→ **Exercise prompt**
Copy out all of the material exactly as presented.

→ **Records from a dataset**
----------------------------------------

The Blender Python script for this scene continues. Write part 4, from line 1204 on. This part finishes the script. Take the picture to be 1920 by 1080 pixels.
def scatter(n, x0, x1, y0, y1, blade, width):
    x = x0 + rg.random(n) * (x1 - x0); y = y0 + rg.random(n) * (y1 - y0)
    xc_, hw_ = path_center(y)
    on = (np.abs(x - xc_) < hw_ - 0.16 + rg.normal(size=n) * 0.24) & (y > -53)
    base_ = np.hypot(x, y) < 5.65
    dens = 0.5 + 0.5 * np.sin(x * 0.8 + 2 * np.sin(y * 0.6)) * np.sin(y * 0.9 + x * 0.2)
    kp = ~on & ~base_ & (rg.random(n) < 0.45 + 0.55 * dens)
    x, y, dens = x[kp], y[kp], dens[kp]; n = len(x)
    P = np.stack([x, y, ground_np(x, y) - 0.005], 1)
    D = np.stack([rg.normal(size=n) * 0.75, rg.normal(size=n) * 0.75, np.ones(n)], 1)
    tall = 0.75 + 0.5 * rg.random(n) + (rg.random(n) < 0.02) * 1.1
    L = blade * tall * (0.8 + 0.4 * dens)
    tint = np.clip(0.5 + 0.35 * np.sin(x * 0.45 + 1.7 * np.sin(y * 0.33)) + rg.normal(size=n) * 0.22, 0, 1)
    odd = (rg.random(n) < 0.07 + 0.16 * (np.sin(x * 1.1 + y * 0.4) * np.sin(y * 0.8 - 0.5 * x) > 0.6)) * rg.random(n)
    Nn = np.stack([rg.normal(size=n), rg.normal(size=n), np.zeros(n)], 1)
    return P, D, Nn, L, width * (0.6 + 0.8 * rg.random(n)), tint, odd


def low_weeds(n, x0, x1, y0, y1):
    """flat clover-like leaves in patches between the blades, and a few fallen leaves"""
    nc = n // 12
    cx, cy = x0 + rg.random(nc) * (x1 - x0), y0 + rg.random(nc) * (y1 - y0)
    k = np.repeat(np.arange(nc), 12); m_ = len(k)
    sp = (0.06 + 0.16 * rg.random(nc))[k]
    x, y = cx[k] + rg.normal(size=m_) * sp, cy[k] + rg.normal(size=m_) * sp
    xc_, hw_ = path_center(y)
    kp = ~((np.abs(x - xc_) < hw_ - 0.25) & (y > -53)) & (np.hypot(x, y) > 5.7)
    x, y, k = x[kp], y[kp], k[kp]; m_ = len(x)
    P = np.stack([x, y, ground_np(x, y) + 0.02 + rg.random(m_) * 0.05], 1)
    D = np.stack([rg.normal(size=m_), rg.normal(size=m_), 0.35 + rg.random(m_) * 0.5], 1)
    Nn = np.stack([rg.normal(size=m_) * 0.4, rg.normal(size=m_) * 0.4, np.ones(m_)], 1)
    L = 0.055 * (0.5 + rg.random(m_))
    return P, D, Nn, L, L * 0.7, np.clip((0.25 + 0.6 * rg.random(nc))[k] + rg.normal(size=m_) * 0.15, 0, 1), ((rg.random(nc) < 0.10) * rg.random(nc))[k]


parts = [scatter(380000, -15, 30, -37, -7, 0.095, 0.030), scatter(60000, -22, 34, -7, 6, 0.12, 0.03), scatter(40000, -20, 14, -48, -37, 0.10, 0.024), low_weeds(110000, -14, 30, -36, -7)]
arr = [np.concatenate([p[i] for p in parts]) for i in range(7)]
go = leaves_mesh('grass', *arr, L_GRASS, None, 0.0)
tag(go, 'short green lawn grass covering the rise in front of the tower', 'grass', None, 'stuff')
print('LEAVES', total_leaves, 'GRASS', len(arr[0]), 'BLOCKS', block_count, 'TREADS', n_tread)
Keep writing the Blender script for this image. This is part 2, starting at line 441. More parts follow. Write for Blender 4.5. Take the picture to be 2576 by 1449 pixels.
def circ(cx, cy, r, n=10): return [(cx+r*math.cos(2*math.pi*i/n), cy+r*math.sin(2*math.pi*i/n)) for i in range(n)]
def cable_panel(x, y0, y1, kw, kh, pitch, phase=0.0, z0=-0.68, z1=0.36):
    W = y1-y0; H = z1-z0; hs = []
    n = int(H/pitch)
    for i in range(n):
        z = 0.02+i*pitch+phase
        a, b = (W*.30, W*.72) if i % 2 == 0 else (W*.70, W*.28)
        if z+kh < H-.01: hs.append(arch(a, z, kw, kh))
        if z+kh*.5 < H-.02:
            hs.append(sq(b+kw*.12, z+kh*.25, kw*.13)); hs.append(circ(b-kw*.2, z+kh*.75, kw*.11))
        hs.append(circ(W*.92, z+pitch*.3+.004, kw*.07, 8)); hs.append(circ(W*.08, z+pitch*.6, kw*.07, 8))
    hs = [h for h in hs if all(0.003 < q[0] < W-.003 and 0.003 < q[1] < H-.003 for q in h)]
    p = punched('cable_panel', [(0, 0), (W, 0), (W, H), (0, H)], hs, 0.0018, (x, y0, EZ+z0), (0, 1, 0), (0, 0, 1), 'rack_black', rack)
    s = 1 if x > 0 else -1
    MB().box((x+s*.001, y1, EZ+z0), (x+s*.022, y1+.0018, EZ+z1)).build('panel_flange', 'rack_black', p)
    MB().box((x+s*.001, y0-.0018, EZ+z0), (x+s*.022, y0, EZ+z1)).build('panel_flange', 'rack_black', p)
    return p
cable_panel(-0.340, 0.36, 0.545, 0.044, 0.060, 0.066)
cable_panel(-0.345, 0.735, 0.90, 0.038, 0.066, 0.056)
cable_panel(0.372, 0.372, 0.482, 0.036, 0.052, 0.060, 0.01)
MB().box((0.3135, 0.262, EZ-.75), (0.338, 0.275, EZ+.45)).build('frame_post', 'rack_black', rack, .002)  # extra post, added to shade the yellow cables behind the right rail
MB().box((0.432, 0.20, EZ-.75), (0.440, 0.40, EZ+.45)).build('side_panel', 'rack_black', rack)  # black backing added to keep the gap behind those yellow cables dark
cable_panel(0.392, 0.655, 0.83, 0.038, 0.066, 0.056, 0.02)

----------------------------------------

→ **Expected answer**
The Blender Python script for this scene continues. Write part 4, from line 1204 on. This part finishes the script. Take the picture to be 1920 by 1080 pixels.
def scatter(n, x0, x1, y0, y1, blade, width):
    x = x0 + rg.random(n) * (x1 - x0); y = y0 + rg.random(n) * (y1 - y0)
    xc_, hw_ = path_center(y)
    on = (np.abs(x - xc_) < hw_ - 0.16 + rg.normal(size=n) * 0.24) & (y > -53)
    base_ = np.hypot(x, y) < 5.65
    dens = 0.5 + 0.5 * np.sin(x * 0.8 + 2 * np.sin(y * 0.6)) * np.sin(y * 0.9 + x * 0.2)
    kp = ~on & ~base_ & (rg.random(n) < 0.45 + 0.55 * dens)
    x, y, dens = x[kp], y[kp], dens[kp]; n = len(x)
    P = np.stack([x, y, ground_np(x, y) - 0.005], 1)
    D = np.stack([rg.normal(size=n) * 0.75, rg.normal(size=n) * 0.75, np.ones(n)], 1)
    tall = 0.75 + 0.5 * rg.random(n) + (rg.random(n) < 0.02) * 1.1
    L = blade * tall * (0.8 + 0.4 * dens)
    tint = np.clip(0.5 + 0.35 * np.sin(x * 0.45 + 1.7 * np.sin(y * 0.33)) + rg.normal(size=n) * 0.22, 0, 1)
    odd = (rg.random(n) < 0.07 + 0.16 * (np.sin(x * 1.1 + y * 0.4) * np.sin(y * 0.8 - 0.5 * x) > 0.6)) * rg.random(n)
    Nn = np.stack([rg.normal(size=n), rg.normal(size=n), np.zeros(n)], 1)
    return P, D, Nn, L, width * (0.6 + 0.8 * rg.random(n)), tint, odd


def low_weeds(n, x0, x1, y0, y1):
    """flat clover-like leaves in patches between the blades, and a few fallen leaves"""
    nc = n // 12
    cx, cy = x0 + rg.random(nc) * (x1 - x0), y0 + rg.random(nc) * (y1 - y0)
    k = np.repeat(np.arange(nc), 12); m_ = len(k)
    sp = (0.06 + 0.16 * rg.random(nc))[k]
    x, y = cx[k] + rg.normal(size=m_) * sp, cy[k] + rg.normal(size=m_) * sp
    xc_, hw_ = path_center(y)
    kp = ~((np.abs(x - xc_) < hw_ - 0.25) & (y > -53)) & (np.hypot(x, y) > 5.7)
    x, y, k = x[kp], y[kp], k[kp]; m_ = len(x)
    P = np.stack([x, y, ground_np(x, y) + 0.02 + rg.random(m_) * 0.05], 1)
    D = np.stack([rg.normal(size=m_), rg.normal(size=m_), 0.35 + rg.random(m_) * 0.5], 1)
    Nn = np.stack([rg.normal(size=m_) * 0.4, rg.normal(size=m_) * 0.4, np.ones(m_)], 1)
    L = 0.055 * (0.5 + rg.random(m_))
    return P, D, Nn, L, L * 0.7, np.clip((0.25 + 0.6 * rg.random(nc))[k] + rg.normal(size=m_) * 0.15, 0, 1), ((rg.random(nc) < 0.10) * rg.random(nc))[k]


parts = [scatter(380000, -15, 30, -37, -7, 0.095, 0.030), scatter(60000, -22, 34, -7, 6, 0.12, 0.03), scatter(40000, -20, 14, -48, -37, 0.10, 0.024), low_weeds(110000, -14, 30, -36, -7)]
arr = [np.concatenate([p[i] for p in parts]) for i in range(7)]
go = leaves_mesh('grass', *arr, L_GRASS, None, 0.0)
tag(go, 'short green lawn grass covering the rise in front of the tower', 'grass', None, 'stuff')
print('LEAVES', total_leaves, 'GRASS', len(arr[0]), 'BLOCKS', block_count, 'TREADS', n_tread)
Keep writing the Blender script for this image. This is part 2, starting at line 441. More parts follow. Write for Blender 4.5. Take the picture to be 2576 by 1449 pixels.
def circ(cx, cy, r, n=10): return [(cx+r*math.cos(2*math.pi*i/n), cy+r*math.sin(2*math.pi*i/n)) for i in range(n)]
def cable_panel(x, y0, y1, kw, kh, pitch, phase=0.0, z0=-0.68, z1=0.36):
    W = y1-y0; H = z1-z0; hs = []
    n = int(H/pitch)
    for i in range(n):
        z = 0.02+i*pitch+phase
        a, b = (W*.30, W*.72) if i % 2 == 0 else (W*.70, W*.28)
        if z+kh < H-.01: hs.append(arch(a, z, kw, kh))
        if z+kh*.5 < H-.02:
            hs.append(sq(b+kw*.12, z+kh*.25, kw*.13)); hs.append(circ(b-kw*.2, z+kh*.75, kw*.11))
        hs.append(circ(W*.92, z+pitch*.3+.004, kw*.07, 8)); hs.append(circ(W*.08, z+pitch*.6, kw*.07, 8))
    hs = [h for h in hs if all(0.003 < q[0] < W-.003 and 0.003 < q[1] < H-.003 for q in h)]
    p = punched('cable_panel', [(0, 0), (W, 0), (W, H), (0, H)], hs, 0.0018, (x, y0, EZ+z0), (0, 1, 0), (0, 0, 1), 'rack_black', rack)
    s = 1 if x > 0 else -1
    MB().box((x+s*.001, y1, EZ+z0), (x+s*.022, y1+.0018, EZ+z1)).build('panel_flange', 'rack_black', p)
    MB().box((x+s*.001, y0-.0018, EZ+z0), (x+s*.022, y0, EZ+z1)).build('panel_flange', 'rack_black', p)
    return p
cable_panel(-0.340, 0.36, 0.545, 0.044, 0.060, 0.066)
cable_panel(-0.345, 0.735, 0.90, 0.038, 0.066, 0.056)
cable_panel(0.372, 0.372, 0.482, 0.036, 0.052, 0.060, 0.01)
MB().box((0.3135, 0.262, EZ-.75), (0.338, 0.275, EZ+.45)).build('frame_post', 'rack_black', rack, .002)  # extra post, added to shade the yellow cables behind the right rail
MB().box((0.432, 0.20, EZ-.75), (0.440, 0.40, EZ+.45)).build('side_panel', 'rack_black', rack)  # black backing added to keep the gap behind those yellow cables dark
cable_panel(0.392, 0.655, 0.83, 0.038, 0.066, 0.056, 0.02)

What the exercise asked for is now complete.